- _Data provided_
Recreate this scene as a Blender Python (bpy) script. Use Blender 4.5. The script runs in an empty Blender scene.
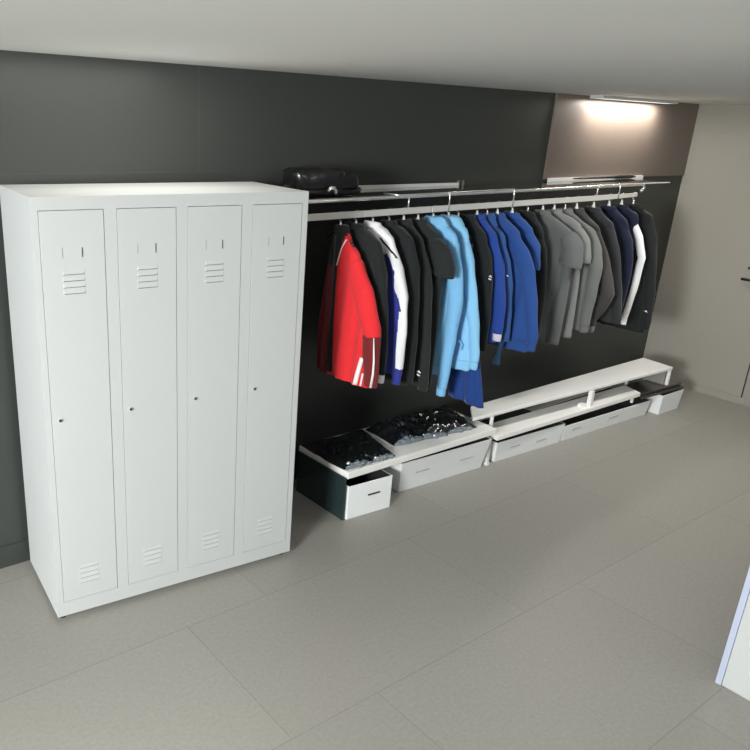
import bpy, bmesh, math, random
from mathutils import Vector, Matrix, noise
PI = math.pi
sc = bpy.context.scene
C = sc.collection

# ------------------------------------------------------------------ camera
cd = bpy.data.cameras.new('camera'); cam = bpy.data.objects.new('camera', cd); C.objects.link(cam)
cam.location = (-0.9004, -3.2224, 2.0972)
cam.rotation_euler = (1.2243, -0.0317, -0.6132)
cd.sensor_width = 36; cd.lens = 743.87*36/750
cd.shift_x = (375-257.37)/750; cd.shift_y = (387.1-375)/750
cd.clip_start = .05
sc.camera = cam
# ------------------------------------------------------------------ world, lights, exposure
sc.view_settings.view_transform = 'Standard'; sc.view_settings.look = 'None'
sc.view_settings.exposure = 0.28; sc.view_settings.gamma = 1.0; sc.view_settings.use_curve_mapping = False
w = bpy.data.worlds.new('world'); sc.world = w; w.use_nodes = True
w.node_tree.nodes['Background'].inputs[0].default_value = (.80, .85, .88, 1)
w.node_tree.nodes['Background'].inputs[1].default_value = .13
def area(name, loc, target, sx, sy, e, col=(1,1,1), spread=180):
    l = bpy.data.lights.new(name, 'AREA'); l.shape = 'RECTANGLE'; l.size = sx; l.size_y = sy; l.energy = e; l.color = col
    l.spread = math.radians(spread)
    o = bpy.data.objects.new(name, l); C.objects.link(o); o.location = loc
    o.rotation_euler = (Vector(target)-Vector(loc)).to_track_quat('-Z','Y').to_euler()
    return o
area('daylight_window_light', (-3.9,-3.15,2.05), (2.2,-.3,.7), 1.0, 1.0, 380, (.98,1,.99))
area('ceiling_fill_light', (.55,-.42,2.31), (.55,-.42,0), .9, .12, 6, (1,.97,.90))  # unseen fill lamp, added to brighten the locker top and wall above
area('ceiling_fill_light', (1.3,-2.5,2.31), (1.4,-2.2,0), 1.2, .6, 13, (1,1,.97))  # unseen overhead fill, added to lift the floor
area('ceiling_fill_light', (3.9,-1.3,2.31), (3.9,-.8,0), 2.0, .15, 17, (1,.97,.92), 120)  # unseen fill, added to light shelf tops and garment shoulders
area('wall_washer_light', (4.62,-.10,2.285), (4.62,-.02,1.6), .9, .05, 9.5, (1,.93,.84))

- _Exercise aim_
Leave out the pictures and print every line of the data exactly.

- _Solved exercise_
Recreate this scene as a Blender Python (bpy) script. Use Blender 4.5. The script runs in an empty Blender scene.
import bpy, bmesh, math, random
from mathutils import Vector, Matrix, noise
PI = math.pi
sc = bpy.context.scene
C = sc.collection

# ------------------------------------------------------------------ camera
cd = bpy.data.cameras.new('camera'); cam = bpy.data.objects.new('camera', cd); C.objects.link(cam)
cam.location = (-0.9004, -3.2224, 2.0972)
cam.rotation_euler = (1.2243, -0.0317, -0.6132)
cd.sensor_width = 36; cd.lens = 743.87*36/750
cd.shift_x = (375-257.37)/750; cd.shift_y = (387.1-375)/750
cd.clip_start = .05
sc.camera = cam
# ------------------------------------------------------------------ world, lights, exposure
sc.view_settings.view_transform = 'Standard'; sc.view_settings.look = 'None'
sc.view_settings.exposure = 0.28; sc.view_settings.gamma = 1.0; sc.view_settings.use_curve_mapping = False
w = bpy.data.worlds.new('world'); sc.world = w; w.use_nodes = True
w.node_tree.nodes['Background'].inputs[0].default_value = (.80, .85, .88, 1)
w.node_tree.nodes['Background'].inputs[1].default_value = .13
def area(name, loc, target, sx, sy, e, col=(1,1,1), spread=180):
    l = bpy.data.lights.new(name, 'AREA'); l.shape = 'RECTANGLE'; l.size = sx; l.size_y = sy; l.energy = e; l.color = col
    l.spread = math.radians(spread)
    o = bpy.data.objects.new(name, l); C.objects.link(o); o.location = loc
    o.rotation_euler = (Vector(target)-Vector(loc)).to_track_quat('-Z','Y').to_euler()
    return o
area('daylight_window_light', (-3.9,-3.15,2.05), (2.2,-.3,.7), 1.0, 1.0, 380, (.98,1,.99))
area('ceiling_fill_light', (.55,-.42,2.31), (.55,-.42,0), .9, .12, 6, (1,.97,.90))  # unseen fill lamp, added to brighten the locker top and wall above
area('ceiling_fill_light', (1.3,-2.5,2.31), (1.4,-2.2,0), 1.2, .6, 13, (1,1,.97))  # unseen overhead fill, added to lift the floor
area('ceiling_fill_light', (3.9,-1.3,2.31), (3.9,-.8,0), 2.0, .15, 17, (1,.97,.92), 120)  # unseen fill, added to light shelf tops and garment shoulders
area('wall_washer_light', (4.62,-.10,2.285), (4.62,-.02,1.6), .9, .05, 9.5, (1,.93,.84))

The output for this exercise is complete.